- **Available data**:

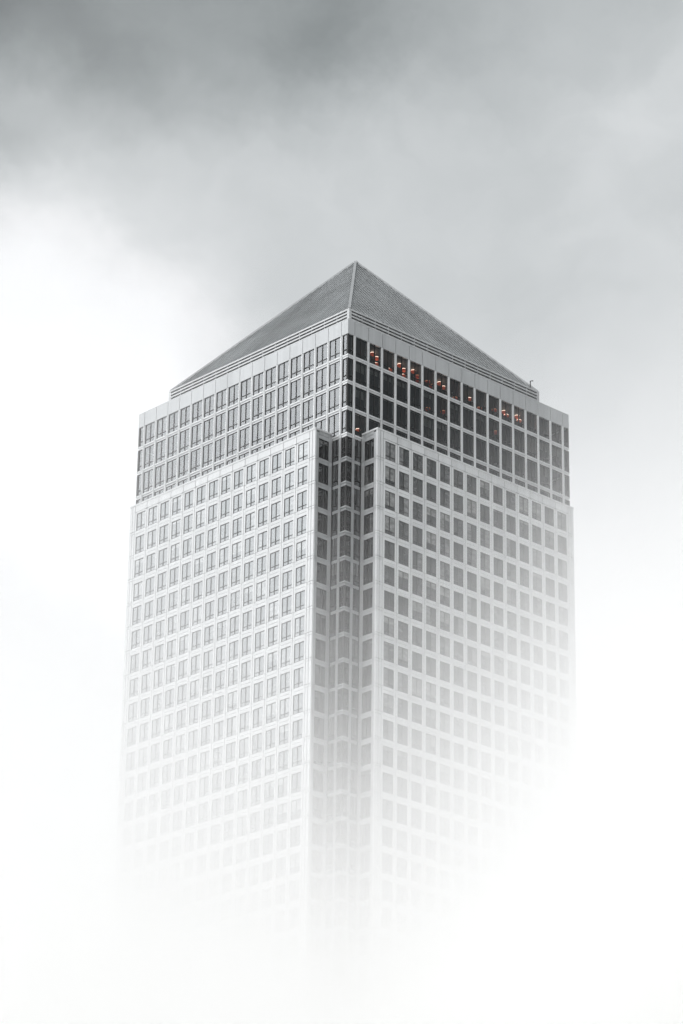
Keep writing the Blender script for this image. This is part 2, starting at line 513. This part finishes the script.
# the corner nearest the camera is the +x end of face 1; the corner mesh is built for the +x end
P2 = proto(corner_window, 'corner_window', M['clear'], 1.29, .27)
P3 = proto(corner_window, 'corner_window', M['slot'], HS - .225, .24)
restc = MB(); restn = MB()
for k in range(4):
    for j in range(4):
        if k in (0, 1, 2): place(P2, 'corner_window', k, GY, GY, bands[j] + .105)
        else: spread(restc, corner_window, k, GY, GY, bands[j] + .105, 0, 1.29, .27)
    for j in range(1, NF):
        if k == 1 and j <= 26: place(P3, 'corner_window', k, GY, GY, wz(j) + .105)
        else: spread(restn, corner_window, k, GY, GY, wz(j) + .105, 0, HS - .225, .24)
o = restc.build('remaining_crown_corner_window', [M['frame'], M['clear']], tower); o['kind'] = 'stuff'
o = restn.build('remaining_corner_window', [M['frame'], M['slot']], tower); o['kind'] = 'stuff'

P4 = proto(shaft_window, 'shaft_window', M['pane']); rests = MB()
P5 = proto(return_window, 'return_window', M['slot']); restr = MB()
P6 = proto(slot_window, 'slot_window', M['slot']); restsl = MB()
for k in range(4):
    for j in range(NF):
        z = wz(j) + WBm
        for i in range(14):
            near = i if k == 0 else 13 - i
            if k < 2 and (j < 3 or (j == 3 and near < 8)): place(P4, 'shaft_window', k, -6.5 + i, SH - .04, z)
            else: spread(rests, shaft_window, k, -6.5 + i, SH - .04, z)
        for sx in (-1, 1):
            mine = (k == 0 and sx < 0) or (k == 1 and sx > 0)
            y = (SH - .26 + C + .24) / 2
            if mine and j < 26: place(P5, 'return_window', k, sx * (W - .05), y, z, sx * math.pi / 2)
            else: spread(restr, return_window, k, sx * (W - .05), y, z, sx * math.pi / 2)
            if j:
                if mine and j < 26: place(P6, 'slot_window', k, sx * (W + SW), GY, wz(j) + .08)
                else: spread(restsl, slot_window, k, sx * (W + SW), GY, wz(j) + .08)
for acc, nm, gm in ((rests, 'remaining_shaft_window', 'pane'), (restr, 'remaining_return_window', 'slot'), (restsl, 'remaining_slot_window', 'slot')):
    o = acc.build(nm, [M['frame'], M[gm]], tower); o['kind'] = 'stuff'

# -- lobby at the foot of the tower: stone plinth with tall glazed openings
GZ = -73.86
lb = MB(); lg = MB()
for k in range(4):
    T, _ = FACES[k]
    lb.box(-W, W, SH - .5, SH, ZF - .35, ZF - .06, T)
    for i in range(15):
        u = -7 + i
        lb.box(u - .2, u + .2, SH - .5, SH, GZ, ZF - .352, T)
    for sx in (-1, 1):
        x0, x1 = sorted((sx * (W - .24), sx * W))
        lb.box(x0, x1, C, SH - .502, GZ, ZF - .06, T)
    lg.box(-W + .25, W - .25, SH - .36, SH - .26, GZ, ZF - .36, T)
lb.box(-C + .05, C - .05, -C + .05, C - .05, GZ, ZF - .01, FACES[0][0])
lb.build('lobby_arcade', [M['clad']], tower)
lg.build('lobby_glazing', [M['slot']], tower)

# ------------------------------------------------------------------ red lamps behind the crown glass
def emit(name, col, s):
    m, n, p = mat(name); p.inputs['Base Color'].default_value = (*col, 1); p.inputs['Roughness'].default_value = .5
    p.inputs['Emission Color'].default_value = (*col, 1); p.inputs['Emission Strength'].default_value = s
    return m
M['shade'] = emit('red lamp shade', (.82, .12, .045), .28)
M['bulb'] = emit('lit lamp bulb', (1.0, .74, .60), 2.8)
M['dshade'] = emit('red lamp shade dim', (.62, .06, .03), .14)
M['dbulb'] = emit('dim lamp bulb', (1.0, .40, .2), .6)
def lamp_meshes(sm, bm_):
    s = MB(); s.lathe([(.0, -.34), (.16, -.31), (.31, -.20), (.40, -.04), (.42, .04), (.38, .04), (.28, -.15), (.0, -.28)], 20)
    b_ = MB(); b_.lathe([(.0, .27), (.2, .25), (.36, .17), (.42, .07), (.36, .0), (.0, -.03)], 16)
    return s.mesh('lamp_shade', [sm]), b_.mesh('bulb', [bm_])
LB, LD = lamp_meshes(M['shade'], M['bulb']), lamp_meshes(M['dshade'], M['dbulb'])
ORD = ['first', 'second', 'third', 'fourth', 'fifth', 'sixth', 'seventh', 'eighth', 'ninth', 'tenth', 'eleventh', 'twelfth', 'thirteenth', 'fourteenth', 'fifteenth', 'sixteenth']
LAMPS = [  # window, row, u, z (bays), bright, which of the window's lamps
    (1, 0, -6.04, -.991, 1, 'highest of three'), (1, 0, -5.757, -1.152, 1, 'middle of three'), (1, 0, -5.753, -1.503, 1, 'lowest of three'),
    (2, 0, -4.725, -1.47, 1, 'only lamp there'),
    (3, 0, -4.044, -.978, 1, 'highest of three'), (3, 0, -3.729, -1.155, 1, 'middle of three'), (3, 0, -3.756, -1.501, 1, 'lowest of three'),
    (4, 0, -3.016, -.99, 1, 'highest of three'), (4, 0, -2.736, -1.209, 0, 'middle of three'), (4, 0, -2.742, -1.437, 0, 'lowest of three'),
    (5, 0, -1.942, -1.262, 0, 'upper of two'), (5, 0, -1.622, -1.392, 0, 'lower of two'),
    (6, 0, -1.036, -1.034, 1, 'upper of two'), (6, 0, -.73, -1.182, 1, 'lower of two'),
    (7, 0, .161, -1.541, 0, 'only lamp there'),
    (8, 0, 1.284, -1.198, 1, 'only lamp there'),
    (9, 0, 2.054, -1.519, 0, 'only lamp there'),
    (10, 0, 3.226, -1.242, 0, 'only lamp there'),
    (11, 0, 4.003, -1.077, 1, 'upper of two'), (11, 0, 4.176, -1.25, 1, 'lower of two'),
    (12, 0, 5.039, -1.022, 1, 'upper of two'), (12, 0, 5.188, -1.24, 1, 'lower of two'),
    (10, 1, 3.317, -2.536, 0, 'only lamp there'), (5, 1, -1.928, -2.857, 0, 'only lamp there'), (6, 1, -.759, -2.649, 0, 'only lamp there'),
    (0, 3, -7.042, -5.762, 1, 'only lamp there')]
ceil_ = [-.86, bands[0] - .06, bands[1] - .06, bands[2] - .06]
for w, r, u, z, bright, which in LAMPS:
    o = link('pendant_lamp', None); o.location = FACES[0][0]((u, C - .686, z))
    rowt = ['top', 'second', 'third', 'lowest'][r]
    tag(o, f'{"bright" if bright else "dim"} red lamp behind {ORD[w]} crown window right of the corner, {rowt} row, {which}', 'lamp', 'red lamps behind the crown windows')
    sm, bm_ = LB if bright else LD
    link('lamp_shade', sm, o); link('bulb', bm_, o)
    c = MB(); c.lathe([(.02, .36), (.02, (ceil_[r] - z) * B)], 6); c.build('cord', [M['frame']], o)

# ------------------------------------------------------------------ little mast on the right eave
ms = link('roof_mast', None); ms.location = FACES[0][0]((6.72, E_ - .08, ZL1))
tag(ms, 'short thin mast with a bent tip standing on the right end of the pyramid eave', 'mast')
q = MB(); q.lathe([(.14, 0), (.14, .06), (.09, .08), (.08, 1.35), (.0, 1.37)], 8); q.build('pole', [M['frame']], ms)
q = MB(); q.bar((0, 0, 1.25), (.38, -.1, 1.42), .1, .1, (0, 0, 1)); q.bar((.34, -.09, 1.4), (.5, -.12, 1.4), .14, .12, (0, 0, 1)); q.build('bracket', [M['frame']], ms)

# ------------------------------------------------------------------ ground
m, n, p = mat('plaza paving')
pos = n.new('ShaderNodeNewGeometry').outputs['Position']
cell = n.white(n.vm('FLOOR', n.vm('SCALE', pos, scale=1 / 1.2)))
v = n.m('ADD', n.m('MULTIPLY', cell, .05), n.m('MULTIPLY', n.noise(pos, .05, 5), .14))
n.put(p.inputs['Base Color'], n.comb(n.m('ADD', v, .30), n.m('ADD', v, .30), n.m('ADD', v, .296))); p.inputs['Roughness'].default_value = .85
gm = MB(); L = 6000; gm.poly([(-L, -L, 0), (L, -L, 0), (L, L, 0), (-L, L, 0)])
o = gm.build('ground', [m]); o['kind'] = 'structure'

# ------------------------------------------------------------------ fog bank round the lower tower
YAW = R(43.15); RX, RY = math.cos(YAW), -math.sin(YAW); FX, FY = math.sin(YAW), math.cos(YAW)
FOG_R0, FOG_K, FOG_H, FOG_MAX = .005, .0345, 152.5, .12
m = bpy.data.materials.new('fog volume'); m.use_nodes = True; n = N(m.node_tree); n.t.nodes.clear()
pos = n.new('ShaderNodeNewGeometry').outputs['Position']; z = n.sep(pos)[2]
s_ = n.vm('DOT_PRODUCT', pos, (RX, RY, 0)); d_ = n.vm('DOT_PRODUCT', pos, (FX, FY, 0))
sr = n.m('DIVIDE', n.m('MINIMUM', n.m('MAXIMUM', s_, 0), 38), 33.6)
h = n.m('ADD', FOG_H, n.m('MULTIPLY', n.m('POWER', sr, 1.35), 31.0))
sl_ = n.m('DIVIDE', n.m('MINIMUM', n.m('MAXIMUM', n.m('MULTIPLY', s_, -1), 0), 45), 33.6)
h = n.m('ADD', h, n.m('MULTIPLY', sl_, 9.5))
h = n.m('ADD', h, n.m('MULTIPLY', n.m('SUBTRACT', n.noise(pos, .036, 4, .55, .3), .5), 16))
rho = n.m('MULTIPLY', FOG_R0, n.m('EXPONENT', n.m('MULTIPLY', n.m('SUBTRACT', h, z), FOG_K)))
rho = n.m('MINIMUM', n.m('MAXIMUM', n.m('SUBTRACT', rho, .0066), 0), FOG_MAX)
veil = n.m('MULTIPLY', n.m('MULTIPLY', n.sstep(s_, -6, -40), .0017), n.sstep(z, 240, 190))
rho = n.m('ADD', rho, veil)
for v, a, b_ in ((d_, -160, -100), (d_, 110, 70), (s_, -140, -90), (s_, 140, 90), (z, 8, 45)):
    rho = n.m('MULTIPLY', rho, n.sstep(v, a, b_))
pv = n.new('ShaderNodeVolumePrincipled'); pv.inputs['Color'].default_value = (1, .999, .996, 1); pv.inputs['Anisotropy'].default_value = 0
n.put(pv.inputs['Density'], rho)
n.t.links.new(pv.outputs[0], n.new('ShaderNodeOutputMaterial').inputs['Volume'])
fg = MB()
def fp(s, d, z): return (s * RX + d * FX, s * RY + d * FY, z)
fg.box(-140, 140, -160, 110, 6, 240, lambda p: fp(*p))
o = fg.build('haze', [m]); o['kind'] = 'stuff'

# ------------------------------------------------------------------ sky
wd = bpy.data.worlds.new('World'); S.world = wd; wd.use_nodes = True
n = N(wd.node_tree); bg = wd.node_tree.nodes['Background']
SUN_AZ, SUN_EL = R(-105), R(42)      # measured from +y towards +x
sk = n.new('ShaderNodeTexSky', sky_type='NISHITA'); sk.sun_disc = False; sk.sun_elevation = SUN_EL; sk.sun_rotation = SUN_AZ
sk.air_density = 1.0; sk.dust_density = 3
d0 = n.new('ShaderNodeTexCoord').outputs['Generated']
warp = n.new('ShaderNodeTexNoise'); n.put(warp.inputs['Vector'], d0); warp.inputs['Scale'].default_value = 13; warp.inputs['Detail'].default_value = 6; warp.inputs['Roughness'].default_value = .62
wv = n.vm('SCALE', n.vm('SUBTRACT', warp.outputs['Color'], (.5, .5, .5)), scale=.055)
d1 = n.vm('NORMALIZE', n.vm('ADD', d0, wv))
X, Y, Z = n.sep(d1)
az = n.m('MULTIPLY', n.m('ARCTAN2', X, Y), 180 / math.pi)
el = n.m('MULTIPLY', n.m('ARCSINE', n.m('MINIMUM', n.m('MAXIMUM', Z, -1), 1)), 180 / math.pi)
EL = el
elc = n.m('MULTIPLY', n.m('ARCSINE', n.sep(d0)[2]), 180 / math.pi)
def blob(a, sa, e_, se, amp, pw=2.0, tilt=0.0):
    el = n.m('ADD', EL, n.m('MULTIPLY', n.m('SUBTRACT', az, a), tilt))
    q = n.m('ADD', n.m('POWER', n.m('ABSOLUTE', n.m('DIVIDE', n.m('SUBTRACT', az, a), sa)), pw), n.m('POWER', n.m('ABSOLUTE', n.m('DIVIDE', n.m('SUBTRACT', el, e_), se)), pw))
    return n.m('MULTIPLY', n.m('EXPONENT', n.m('MULTIPLY', q, -1)), amp)
def ramp(v, pts):
    r = n.new('ShaderNodeFloatCurve'); c = r.mapping.curves[0]
    lo, hi = pts[0][0], pts[-1][0]; top = max(q[1] for q in pts)
    while len(c.points) < len(pts): c.points.new(.5, .5)
    for pt, (x, y) in zip(c.points, pts): pt.location = ((x - lo) / (hi - lo), y / top); pt.handle_type = 'AUTO'
    r.mapping.update()
    n.put(r.inputs['Value'], n.lin(v, lo, hi, 0, 1))
    return n.m('MULTIPLY', r.outputs[0], top)
base = ramp(el, [(0, 1.15), (16, 1.12), (19.5, 1.08), (21, 1.03), (22.3, .95), (23.5, .85), (24.8, .78), (26.5, .715), (29.5, .66), (33, .50), (40, .34), (52, .45), (68, 1.2), (90, 1.5)])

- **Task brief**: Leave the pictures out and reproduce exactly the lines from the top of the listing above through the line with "M['slot']], tower); o['kind'] = 'stuff'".

- **Expected output**:
Keep writing the Blender script for this image. This is part 2, starting at line 513. This part finishes the script.
# the corner nearest the camera is the +x end of face 1; the corner mesh is built for the +x end
P2 = proto(corner_window, 'corner_window', M['clear'], 1.29, .27)
P3 = proto(corner_window, 'corner_window', M['slot'], HS - .225, .24)
restc = MB(); restn = MB()
for k in range(4):
    for j in range(4):
        if k in (0, 1, 2): place(P2, 'corner_window', k, GY, GY, bands[j] + .105)
        else: spread(restc, corner_window, k, GY, GY, bands[j] + .105, 0, 1.29, .27)
    for j in range(1, NF):
        if k == 1 and j <= 26: place(P3, 'corner_window', k, GY, GY, wz(j) + .105)
        else: spread(restn, corner_window, k, GY, GY, wz(j) + .105, 0, HS - .225, .24)
o = restc.build('remaining_crown_corner_window', [M['frame'], M['clear']], tower); o['kind'] = 'stuff'
o = restn.build('remaining_corner_window', [M['frame'], M['slot']], tower); o['kind'] = 'stuff'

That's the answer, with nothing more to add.